Il faut environ trois ans pour que le bois sèche et qu’il puisse être travaillé. Les investissements de départ, qui ont été conséquents, ne produisent donc pas de retours financiers directs. Les mises de départ constituent un savant mélange: des coopérateurs privés qui ont investi notamment via un crowdfunding, une coopérative d’investissement (Citizenfund) ou encore la Région bruxelloise. Cette dernière est d’ailleurs ravie que les arbres de ses parcs, comme certains qui viennent d’être récupérés au parc Royal par exemple, soient revalorisés plutôt que détruits, affirme l’entrepreneur.
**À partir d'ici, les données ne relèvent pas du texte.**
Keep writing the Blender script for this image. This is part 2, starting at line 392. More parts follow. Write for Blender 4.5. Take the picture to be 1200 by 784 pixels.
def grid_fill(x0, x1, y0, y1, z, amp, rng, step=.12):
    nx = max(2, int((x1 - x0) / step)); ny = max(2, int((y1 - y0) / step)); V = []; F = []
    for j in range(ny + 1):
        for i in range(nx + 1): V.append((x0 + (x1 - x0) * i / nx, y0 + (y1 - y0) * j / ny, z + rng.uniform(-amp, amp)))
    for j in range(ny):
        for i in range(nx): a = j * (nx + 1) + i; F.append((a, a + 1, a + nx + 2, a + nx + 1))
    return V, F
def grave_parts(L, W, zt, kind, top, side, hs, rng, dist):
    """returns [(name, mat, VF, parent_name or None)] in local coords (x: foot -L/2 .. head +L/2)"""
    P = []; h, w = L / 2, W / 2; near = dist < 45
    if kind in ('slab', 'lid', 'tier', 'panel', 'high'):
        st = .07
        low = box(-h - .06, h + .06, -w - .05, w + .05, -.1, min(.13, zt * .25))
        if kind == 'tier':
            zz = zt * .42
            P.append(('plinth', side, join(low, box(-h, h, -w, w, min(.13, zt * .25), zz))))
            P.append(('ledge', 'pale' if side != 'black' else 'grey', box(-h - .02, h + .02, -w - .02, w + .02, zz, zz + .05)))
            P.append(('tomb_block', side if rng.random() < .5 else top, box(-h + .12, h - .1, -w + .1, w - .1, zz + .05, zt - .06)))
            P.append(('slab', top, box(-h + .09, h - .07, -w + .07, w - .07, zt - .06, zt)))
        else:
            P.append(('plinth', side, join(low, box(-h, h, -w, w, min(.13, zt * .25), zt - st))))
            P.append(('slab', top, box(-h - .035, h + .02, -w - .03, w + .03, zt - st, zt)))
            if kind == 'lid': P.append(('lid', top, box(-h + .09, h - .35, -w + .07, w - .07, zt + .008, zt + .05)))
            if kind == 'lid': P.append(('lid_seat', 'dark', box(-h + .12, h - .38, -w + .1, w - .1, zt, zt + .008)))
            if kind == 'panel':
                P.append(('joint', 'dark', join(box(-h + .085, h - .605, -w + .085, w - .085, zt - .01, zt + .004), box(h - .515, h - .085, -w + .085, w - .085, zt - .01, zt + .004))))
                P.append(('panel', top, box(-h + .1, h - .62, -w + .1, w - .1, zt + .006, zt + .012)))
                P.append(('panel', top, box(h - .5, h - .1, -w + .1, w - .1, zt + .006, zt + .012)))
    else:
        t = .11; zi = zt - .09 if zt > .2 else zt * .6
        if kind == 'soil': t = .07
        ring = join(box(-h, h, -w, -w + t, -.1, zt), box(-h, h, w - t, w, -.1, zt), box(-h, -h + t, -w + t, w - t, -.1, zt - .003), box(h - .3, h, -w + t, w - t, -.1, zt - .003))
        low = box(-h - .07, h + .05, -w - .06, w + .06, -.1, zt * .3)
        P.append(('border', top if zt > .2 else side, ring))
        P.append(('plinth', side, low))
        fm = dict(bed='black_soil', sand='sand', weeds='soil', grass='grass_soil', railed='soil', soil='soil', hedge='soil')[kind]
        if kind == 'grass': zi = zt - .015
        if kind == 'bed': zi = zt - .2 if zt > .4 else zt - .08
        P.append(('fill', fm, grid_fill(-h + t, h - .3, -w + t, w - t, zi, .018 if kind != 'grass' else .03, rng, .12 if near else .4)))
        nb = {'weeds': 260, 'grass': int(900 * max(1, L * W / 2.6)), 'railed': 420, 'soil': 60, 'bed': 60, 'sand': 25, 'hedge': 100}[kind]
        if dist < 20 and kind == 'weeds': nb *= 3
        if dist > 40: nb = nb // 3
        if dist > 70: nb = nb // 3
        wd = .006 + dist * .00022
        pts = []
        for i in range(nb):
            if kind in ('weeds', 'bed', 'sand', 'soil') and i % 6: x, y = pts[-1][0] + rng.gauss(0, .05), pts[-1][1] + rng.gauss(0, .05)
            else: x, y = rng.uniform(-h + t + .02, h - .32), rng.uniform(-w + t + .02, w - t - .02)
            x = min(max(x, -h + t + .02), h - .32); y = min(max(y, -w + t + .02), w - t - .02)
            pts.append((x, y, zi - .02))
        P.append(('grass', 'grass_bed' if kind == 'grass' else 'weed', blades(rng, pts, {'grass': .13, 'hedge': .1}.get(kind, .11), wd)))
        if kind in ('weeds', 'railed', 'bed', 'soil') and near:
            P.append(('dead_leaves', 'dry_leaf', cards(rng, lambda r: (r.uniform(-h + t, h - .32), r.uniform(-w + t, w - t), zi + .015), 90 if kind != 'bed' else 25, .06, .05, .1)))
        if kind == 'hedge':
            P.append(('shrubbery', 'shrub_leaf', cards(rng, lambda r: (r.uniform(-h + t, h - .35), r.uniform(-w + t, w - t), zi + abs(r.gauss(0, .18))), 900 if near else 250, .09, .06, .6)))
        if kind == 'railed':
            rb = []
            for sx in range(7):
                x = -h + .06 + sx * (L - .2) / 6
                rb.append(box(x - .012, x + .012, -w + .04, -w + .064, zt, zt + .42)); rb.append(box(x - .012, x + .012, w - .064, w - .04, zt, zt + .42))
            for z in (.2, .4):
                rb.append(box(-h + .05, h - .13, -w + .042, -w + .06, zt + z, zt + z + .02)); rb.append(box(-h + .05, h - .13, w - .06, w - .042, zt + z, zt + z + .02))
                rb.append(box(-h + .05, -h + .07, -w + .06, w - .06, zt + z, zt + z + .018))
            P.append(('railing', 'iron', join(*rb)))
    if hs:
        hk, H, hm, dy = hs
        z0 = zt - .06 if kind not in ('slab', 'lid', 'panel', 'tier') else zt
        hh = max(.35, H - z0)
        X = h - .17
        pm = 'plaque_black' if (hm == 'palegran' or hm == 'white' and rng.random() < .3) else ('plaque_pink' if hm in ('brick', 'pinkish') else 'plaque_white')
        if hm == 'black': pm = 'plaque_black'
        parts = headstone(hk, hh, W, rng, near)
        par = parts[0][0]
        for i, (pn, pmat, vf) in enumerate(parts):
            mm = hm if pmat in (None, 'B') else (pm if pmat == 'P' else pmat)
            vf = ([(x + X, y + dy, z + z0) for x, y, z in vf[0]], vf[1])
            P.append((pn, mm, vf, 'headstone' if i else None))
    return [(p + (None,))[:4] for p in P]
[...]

Ce n’était pas gagné non plus sur le plan organisationnel: «Comme nous récupérons des lots modestes et que nos partenaires qui viennent récupérer les troncs se déplacent en priorité pour les lots les plus importants, on doit s’organiser au jour le jour et c’est complexe.»

Et le prix dans tout ça?

Sonian Wood Coop s’est aligné sur les prix habituels du marché du bois venant de Russie ou d’Asie. Evidemment, il faut comparer ce qui est comparable, c’est-à-dire du bois plein, d’excellente qualité. À côté de nous, cette magnifique et épaisse «tranche» d’arbre, d’environ un mètre de diamètre, deviendra une table basse qui sera vendue environ 700 €. Tout le monde ne sait pas se payer une table de salon à ce prix-là mais cela reste un prix «normal» pour de l’artisanat composé de matières nobles. D’ailleurs, Stephan Kampelmann est confiant pour l’avenir: «Des maisons à rénover à Bruxelles, il y en a encore beaucoup! Et de plus en plus de gens veulent rénover avec un impact écologique faible, ce qui est le cas avec notre bois qui n’a pas fait deux fois le tour de la planète avant d’arriver dans votre salon. Nous avons des prix alignés à ceux du marché pour une qualité comparable mais nous, c’est du local et on a des externalités écologiques, mais aussi sociales et économiques positives. Donc il n’y a pas de raisons de ne pas travailler avec nous.» D’autant que le prix du bois dans les circuits mondiaux a considérablement augmenté depuis un an. Stephan nous met cependant en garde: les ressources ne sont pas énormes. Il conseille donc conseille d’utiliser ce bois précieux avec parcimonie et intelligence.